-- START --
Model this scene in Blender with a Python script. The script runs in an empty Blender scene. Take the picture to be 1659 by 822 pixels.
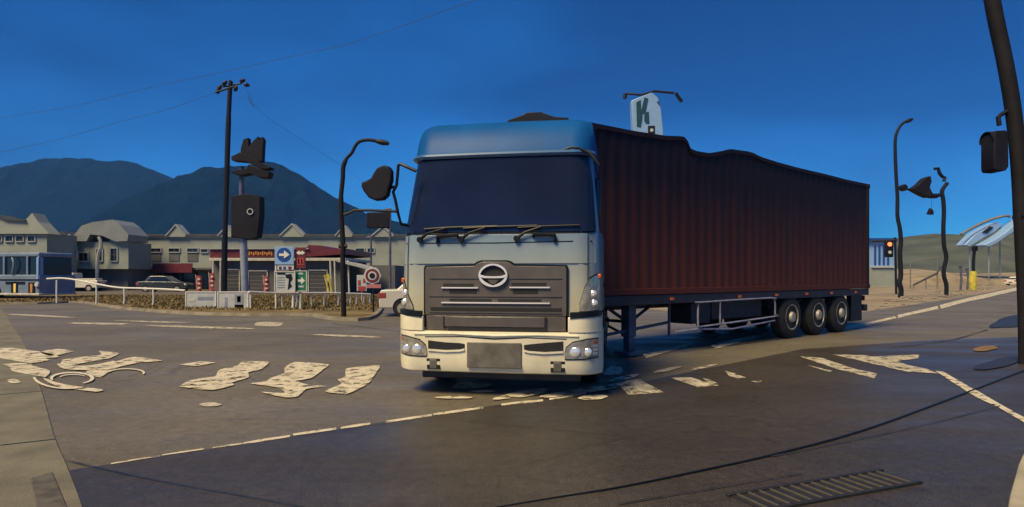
import bpy, bmesh, math, random
from mathutils import Vector, Matrix, noise
random.seed(7)
R = math.radians
S = bpy.context.scene
COL = S.collection
# ------------------------------------------------------------------ camera
CAM_H, HZ, F, CX = 1.45, 448.0, 1000.0, 829.5
cam_d = bpy.data.cameras.new('camera'); cam = bpy.data.objects.new('camera', cam_d); COL.objects.link(cam)
cam_d.sensor_width = 36; cam_d.lens = 36 * F / 1659.0
cam.location = (0, 0, CAM_H); cam.rotation_euler = (R(90), 0, 0)
cam_d.shift_y = (HZ - 411) / 1659.0
cam_d.clip_start = 0.1; cam_d.clip_end = 20000
S.camera = cam
# ------------------------------------------------------------------ sky, sun, exposure
SUN_EL = 54.0
sun_dir = Vector((-0.68, -0.73, 0)).normalized() * math.cos(R(SUN_EL)) + Vector((0, 0, math.sin(R(SUN_EL))))
W = bpy.data.worlds.new('World'); S.world = W; W.use_nodes = True
nt = W.node_tree; nt.nodes.clear()
sk = nt.nodes.new('ShaderNodeTexSky'); sk.sky_type = 'NISHITA'; sk.sun_disc = False
sk.sun_elevation = R(SUN_EL); sk.sun_rotation = math.atan2(sun_dir.x, sun_dir.y)
sk.air_density = 1.0; sk.dust_density = 0.0; sk.ozone_density = 6.0
tint = nt.nodes.new('ShaderNodeMix'); tint.data_type = 'RGBA'; tint.blend_type = 'MULTIPLY'; tint.inputs[0].default_value = 1
tint.inputs[7].default_value = (0.026, 0.225, 0.45, 1)
bg = nt.nodes.new('ShaderNodeBackground'); bg.inputs[1].default_value = 0.05
wo = nt.nodes.new('ShaderNodeOutputWorld')
# thin uneven dusk cloud over the whole sky
wtc = nt.nodes.new('ShaderNodeTexCoord'); wmp = nt.nodes.new('ShaderNodeMapping'); wmp.inputs['Scale'].default_value = (1.0, 1.0, 2.6); wmp.inputs['Location'].default_value = (5.1, 0.7, 2.0)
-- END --
PROBLEM DESCRIPTION
Restate the listing above word for word, and skip the pictures.

IN RESPONSE
Model this scene in Blender with a Python script. The script runs in an empty Blender scene. Take the picture to be 1659 by 822 pixels.
import bpy, bmesh, math, random
from mathutils import Vector, Matrix, noise
random.seed(7)
R = math.radians
S = bpy.context.scene
COL = S.collection
# ------------------------------------------------------------------ camera
CAM_H, HZ, F, CX = 1.45, 448.0, 1000.0, 829.5
cam_d = bpy.data.cameras.new('camera'); cam = bpy.data.objects.new('camera', cam_d); COL.objects.link(cam)
cam_d.sensor_width = 36; cam_d.lens = 36 * F / 1659.0
cam.location = (0, 0, CAM_H); cam.rotation_euler = (R(90), 0, 0)
cam_d.shift_y = (HZ - 411) / 1659.0
cam_d.clip_start = 0.1; cam_d.clip_end = 20000
S.camera = cam
# ------------------------------------------------------------------ sky, sun, exposure
SUN_EL = 54.0
sun_dir = Vector((-0.68, -0.73, 0)).normalized() * math.cos(R(SUN_EL)) + Vector((0, 0, math.sin(R(SUN_EL))))
W = bpy.data.worlds.new('World'); S.world = W; W.use_nodes = True
nt = W.node_tree; nt.nodes.clear()
sk = nt.nodes.new('ShaderNodeTexSky'); sk.sky_type = 'NISHITA'; sk.sun_disc = False
sk.sun_elevation = R(SUN_EL); sk.sun_rotation = math.atan2(sun_dir.x, sun_dir.y)
sk.air_density = 1.0; sk.dust_density = 0.0; sk.ozone_density = 6.0
tint = nt.nodes.new('ShaderNodeMix'); tint.data_type = 'RGBA'; tint.blend_type = 'MULTIPLY'; tint.inputs[0].default_value = 1
tint.inputs[7].default_value = (0.026, 0.225, 0.45, 1)
bg = nt.nodes.new('ShaderNodeBackground'); bg.inputs[1].default_value = 0.05
wo = nt.nodes.new('ShaderNodeOutputWorld')
# thin uneven dusk cloud over the whole sky
wtc = nt.nodes.new('ShaderNodeTexCoord'); wmp = nt.nodes.new('ShaderNodeMapping'); wmp.inputs['Scale'].default_value = (1.0, 1.0, 2.6); wmp.inputs['Location'].default_value = (5.1, 0.7, 2.0)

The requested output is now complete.